The results were astonishing: * Early Settlement Period: The skeletons showed a diet that was about 20% to 30% marine and 70% to 80% terrestrial (farm animals). * Late Settlement Period: By the 1300s and 1400s, the skeletons showed a diet that was up to 50% to 80% marine.
Archaeological digs of trash middens confirmed this. The bones of cattle and pigs virtually disappeared from the upper layers of the trash heaps, replaced overwhelmingly by the bones of seals—specifically migratory harp and hooded seals.
3. Why the Switch? The Little Ice Age
The transition from farmers to seal hunters was not a choice; it was a desperate adaptation to extreme climate change.
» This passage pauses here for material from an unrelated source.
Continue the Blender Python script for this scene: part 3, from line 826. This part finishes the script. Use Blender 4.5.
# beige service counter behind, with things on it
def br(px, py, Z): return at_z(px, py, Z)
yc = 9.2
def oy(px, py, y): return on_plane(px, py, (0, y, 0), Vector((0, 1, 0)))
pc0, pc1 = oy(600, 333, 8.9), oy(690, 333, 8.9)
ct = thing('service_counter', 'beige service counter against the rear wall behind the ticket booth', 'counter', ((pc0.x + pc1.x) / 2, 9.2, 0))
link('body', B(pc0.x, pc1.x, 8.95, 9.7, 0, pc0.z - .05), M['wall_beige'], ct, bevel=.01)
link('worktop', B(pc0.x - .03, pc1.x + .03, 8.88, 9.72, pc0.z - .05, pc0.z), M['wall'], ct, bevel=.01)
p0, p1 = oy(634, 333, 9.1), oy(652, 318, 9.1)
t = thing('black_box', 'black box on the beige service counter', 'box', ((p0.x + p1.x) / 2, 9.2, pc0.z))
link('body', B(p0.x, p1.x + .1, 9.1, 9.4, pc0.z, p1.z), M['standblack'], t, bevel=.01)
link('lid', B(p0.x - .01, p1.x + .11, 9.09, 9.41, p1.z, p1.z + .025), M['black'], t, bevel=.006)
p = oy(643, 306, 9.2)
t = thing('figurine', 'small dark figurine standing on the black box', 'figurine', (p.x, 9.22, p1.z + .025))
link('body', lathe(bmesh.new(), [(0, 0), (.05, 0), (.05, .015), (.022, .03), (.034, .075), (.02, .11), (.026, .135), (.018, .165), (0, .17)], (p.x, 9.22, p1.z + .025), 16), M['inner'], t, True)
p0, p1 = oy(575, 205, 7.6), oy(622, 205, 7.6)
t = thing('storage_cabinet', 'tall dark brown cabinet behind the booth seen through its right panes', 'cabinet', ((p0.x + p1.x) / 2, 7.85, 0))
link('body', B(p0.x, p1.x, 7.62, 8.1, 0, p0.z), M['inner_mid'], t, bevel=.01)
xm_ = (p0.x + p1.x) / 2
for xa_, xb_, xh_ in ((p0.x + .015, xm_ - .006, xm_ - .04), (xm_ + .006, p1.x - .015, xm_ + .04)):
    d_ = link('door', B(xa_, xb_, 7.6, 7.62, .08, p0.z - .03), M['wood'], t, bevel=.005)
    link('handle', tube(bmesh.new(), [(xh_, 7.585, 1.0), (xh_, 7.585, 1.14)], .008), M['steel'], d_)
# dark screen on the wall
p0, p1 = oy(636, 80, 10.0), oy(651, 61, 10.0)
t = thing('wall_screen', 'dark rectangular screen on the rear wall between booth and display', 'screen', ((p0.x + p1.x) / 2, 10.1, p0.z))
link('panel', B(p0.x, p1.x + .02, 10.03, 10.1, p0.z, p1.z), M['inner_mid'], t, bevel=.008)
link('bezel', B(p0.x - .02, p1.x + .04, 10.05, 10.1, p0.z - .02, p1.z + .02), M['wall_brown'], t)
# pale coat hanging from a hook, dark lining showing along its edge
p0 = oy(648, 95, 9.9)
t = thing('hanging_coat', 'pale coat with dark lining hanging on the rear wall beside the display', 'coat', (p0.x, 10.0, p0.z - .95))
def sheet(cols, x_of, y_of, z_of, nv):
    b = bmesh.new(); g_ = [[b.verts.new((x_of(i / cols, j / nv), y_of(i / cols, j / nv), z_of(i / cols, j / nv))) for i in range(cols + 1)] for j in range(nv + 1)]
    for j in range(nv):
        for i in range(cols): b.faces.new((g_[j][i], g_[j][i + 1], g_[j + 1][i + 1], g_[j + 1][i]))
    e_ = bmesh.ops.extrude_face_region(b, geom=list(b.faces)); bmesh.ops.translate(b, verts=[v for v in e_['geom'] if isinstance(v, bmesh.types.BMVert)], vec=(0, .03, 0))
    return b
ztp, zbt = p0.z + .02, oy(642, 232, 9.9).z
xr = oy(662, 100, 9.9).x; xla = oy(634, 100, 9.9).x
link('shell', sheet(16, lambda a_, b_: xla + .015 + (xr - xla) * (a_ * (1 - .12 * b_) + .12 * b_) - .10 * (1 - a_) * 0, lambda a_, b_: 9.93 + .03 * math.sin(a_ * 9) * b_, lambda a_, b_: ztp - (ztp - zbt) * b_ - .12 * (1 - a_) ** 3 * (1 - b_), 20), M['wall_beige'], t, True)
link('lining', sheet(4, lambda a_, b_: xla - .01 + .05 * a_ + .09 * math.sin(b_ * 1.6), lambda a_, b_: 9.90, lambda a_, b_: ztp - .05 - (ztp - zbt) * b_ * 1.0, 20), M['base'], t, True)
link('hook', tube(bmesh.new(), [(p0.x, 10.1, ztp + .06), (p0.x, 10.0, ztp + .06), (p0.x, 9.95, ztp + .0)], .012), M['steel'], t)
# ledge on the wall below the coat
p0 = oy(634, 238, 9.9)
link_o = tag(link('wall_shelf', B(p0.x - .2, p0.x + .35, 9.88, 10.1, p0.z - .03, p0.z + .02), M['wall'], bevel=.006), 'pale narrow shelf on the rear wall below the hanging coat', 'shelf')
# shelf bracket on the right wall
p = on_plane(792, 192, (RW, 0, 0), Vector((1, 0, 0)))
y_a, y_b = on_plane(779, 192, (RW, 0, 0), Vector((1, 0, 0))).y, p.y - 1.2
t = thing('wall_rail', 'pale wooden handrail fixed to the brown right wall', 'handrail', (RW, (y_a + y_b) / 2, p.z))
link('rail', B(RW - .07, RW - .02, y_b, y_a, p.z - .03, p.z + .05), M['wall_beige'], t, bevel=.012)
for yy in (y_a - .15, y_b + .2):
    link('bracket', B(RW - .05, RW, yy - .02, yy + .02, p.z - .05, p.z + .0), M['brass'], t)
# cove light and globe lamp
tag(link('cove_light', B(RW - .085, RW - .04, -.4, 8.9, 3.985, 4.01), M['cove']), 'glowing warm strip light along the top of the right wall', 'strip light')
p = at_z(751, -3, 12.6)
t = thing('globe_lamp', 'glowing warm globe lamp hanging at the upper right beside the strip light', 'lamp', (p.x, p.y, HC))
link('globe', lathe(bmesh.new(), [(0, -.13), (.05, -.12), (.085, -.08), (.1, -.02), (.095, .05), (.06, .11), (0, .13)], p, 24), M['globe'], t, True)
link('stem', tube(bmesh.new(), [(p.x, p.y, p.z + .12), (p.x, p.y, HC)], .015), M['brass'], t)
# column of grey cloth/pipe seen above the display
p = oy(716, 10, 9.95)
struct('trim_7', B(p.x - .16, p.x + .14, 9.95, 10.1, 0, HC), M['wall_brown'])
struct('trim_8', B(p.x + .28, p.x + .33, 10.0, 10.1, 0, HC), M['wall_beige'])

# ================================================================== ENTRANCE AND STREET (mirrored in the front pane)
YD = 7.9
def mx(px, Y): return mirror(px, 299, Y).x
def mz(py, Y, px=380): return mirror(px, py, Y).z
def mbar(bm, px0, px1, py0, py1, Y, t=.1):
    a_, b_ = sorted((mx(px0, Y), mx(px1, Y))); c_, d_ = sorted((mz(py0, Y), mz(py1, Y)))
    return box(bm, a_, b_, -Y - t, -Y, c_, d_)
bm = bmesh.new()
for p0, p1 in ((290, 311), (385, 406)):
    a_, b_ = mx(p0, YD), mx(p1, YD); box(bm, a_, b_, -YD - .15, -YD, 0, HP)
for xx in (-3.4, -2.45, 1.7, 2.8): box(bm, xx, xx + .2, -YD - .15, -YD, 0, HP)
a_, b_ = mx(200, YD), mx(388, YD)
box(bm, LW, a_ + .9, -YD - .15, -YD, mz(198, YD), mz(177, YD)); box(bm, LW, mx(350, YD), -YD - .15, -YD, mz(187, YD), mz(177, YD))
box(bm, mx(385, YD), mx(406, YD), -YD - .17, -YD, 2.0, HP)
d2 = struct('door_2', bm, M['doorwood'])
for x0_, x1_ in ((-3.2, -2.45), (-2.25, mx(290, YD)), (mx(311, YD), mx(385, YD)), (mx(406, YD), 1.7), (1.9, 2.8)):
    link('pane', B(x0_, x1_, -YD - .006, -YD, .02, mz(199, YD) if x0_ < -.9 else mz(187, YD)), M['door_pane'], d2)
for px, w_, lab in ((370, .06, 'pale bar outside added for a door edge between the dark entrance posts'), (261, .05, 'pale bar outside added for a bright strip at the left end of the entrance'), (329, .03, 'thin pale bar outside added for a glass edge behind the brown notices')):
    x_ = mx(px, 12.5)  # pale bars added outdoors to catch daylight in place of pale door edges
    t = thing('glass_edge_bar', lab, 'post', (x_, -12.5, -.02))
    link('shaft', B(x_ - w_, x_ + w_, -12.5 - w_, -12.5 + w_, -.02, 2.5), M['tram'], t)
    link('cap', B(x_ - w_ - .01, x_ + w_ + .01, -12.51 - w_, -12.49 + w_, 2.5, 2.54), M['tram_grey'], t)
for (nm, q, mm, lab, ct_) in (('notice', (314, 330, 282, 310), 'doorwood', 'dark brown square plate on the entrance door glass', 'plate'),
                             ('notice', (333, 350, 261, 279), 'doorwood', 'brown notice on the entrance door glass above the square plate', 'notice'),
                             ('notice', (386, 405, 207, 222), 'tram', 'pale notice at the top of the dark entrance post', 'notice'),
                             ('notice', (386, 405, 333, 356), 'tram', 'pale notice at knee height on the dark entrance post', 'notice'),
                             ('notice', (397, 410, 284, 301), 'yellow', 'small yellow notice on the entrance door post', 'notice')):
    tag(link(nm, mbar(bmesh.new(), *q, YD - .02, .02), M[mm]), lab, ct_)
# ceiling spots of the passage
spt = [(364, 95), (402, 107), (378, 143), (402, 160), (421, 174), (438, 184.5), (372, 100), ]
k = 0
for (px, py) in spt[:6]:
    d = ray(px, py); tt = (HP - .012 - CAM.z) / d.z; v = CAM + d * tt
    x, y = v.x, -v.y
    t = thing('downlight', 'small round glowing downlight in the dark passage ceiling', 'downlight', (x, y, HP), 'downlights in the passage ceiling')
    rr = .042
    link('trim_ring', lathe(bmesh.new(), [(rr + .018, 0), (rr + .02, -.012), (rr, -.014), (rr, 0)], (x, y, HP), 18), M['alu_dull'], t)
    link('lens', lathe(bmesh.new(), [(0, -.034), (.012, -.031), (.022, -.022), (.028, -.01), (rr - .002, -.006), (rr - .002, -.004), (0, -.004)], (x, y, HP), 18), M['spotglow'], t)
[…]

Beginning around the late 13th century, a cooling period known as the Little Ice Age took hold. Glaciers advanced, winters became longer and brutally cold, and sea ice choked the fjords. * Agricultural Collapse: The shorter summers meant the Norse could not grow enough hay to feed their cattle through the extended winters. Cattle populations plummeted, and keeping pigs became impossible. * The Seal Hunt: To survive, the Norse organized massive communal hunts. When migratory seals arrived in the fjords in the spring, the Norse would hunt them en masse. This was dangerous work, as it required navigating icy waters in small boats, and storms frequently claimed the lives of the hunters.
4. The Mystery of the Vanishing
If the Norse successfully adapted to eating seals, why did they still vanish? Their disappearance was not caused by a single catastrophic event, but rather a "perfect storm" of compounding factors:
- Economic Collapse (The Walrus Ivory Trade): The Greenland Norse relied heavily on trade with Europe. They exported walrus ivory, which was highly prized by European elites, in exchange for iron, timber, and stained glass. However, by the 1400s, the Black Death had devastated Europe (shrinking the market), and elephant ivory from Africa began flooding the market, crashing the price of walrus ivory. The Norse lost their economic lifeline.
- Cultural Rigidity: While they ate like the indigenous Inuit (the Thule people), they refused to adopt Inuit survival technologies. The Norse never learned to build the highly insulated snow-houses (igloos), specialized harpoons, or skin-covered umiaks and kayaks used by the Inuit. They continued to wear woven wool clothing instead of warm animal furs, and continued dedicating massive amounts of labor to building large stone churches.
- Conflict and Competition: As the climate cooled, the Thule Inuit migrated southward, following the sea ice and marine mammals. This brought them into direct competition with the Norse. While there was some trade, historical and archaeological records suggest there were also violent skirmishes.
- Demographic Drain: The transition to a dangerous maritime hunting society likely resulted in high mortality rates for young men at sea. Furthermore, as conditions worsened and trade ships stopped arriving, many young, able-bodied Norse likely emigrated back to Iceland or Norway, leaving behind an aging population that could no longer sustain the settlements.
Conclusion
The last written record of the Greenland Norse is a letter documenting a wedding at the Hvalsey Church in 1408. When a missionary ship arrived from Norway in 1721 to reconnect with the descendants of the Vikings, they found only the stone ruins of their farms and churches; the Norse were entirely gone.
The discovery of their shift from farming to seal hunting changed how we view the Greenland Norse. They were not foolish or stubbornly clinging to the past. They showed incredible resilience and adaptability in the face of a dying climate. Ultimately, however, the combination of a freezing world, economic isolation, and the limitations of their own European cultural identity proved too much to overcome.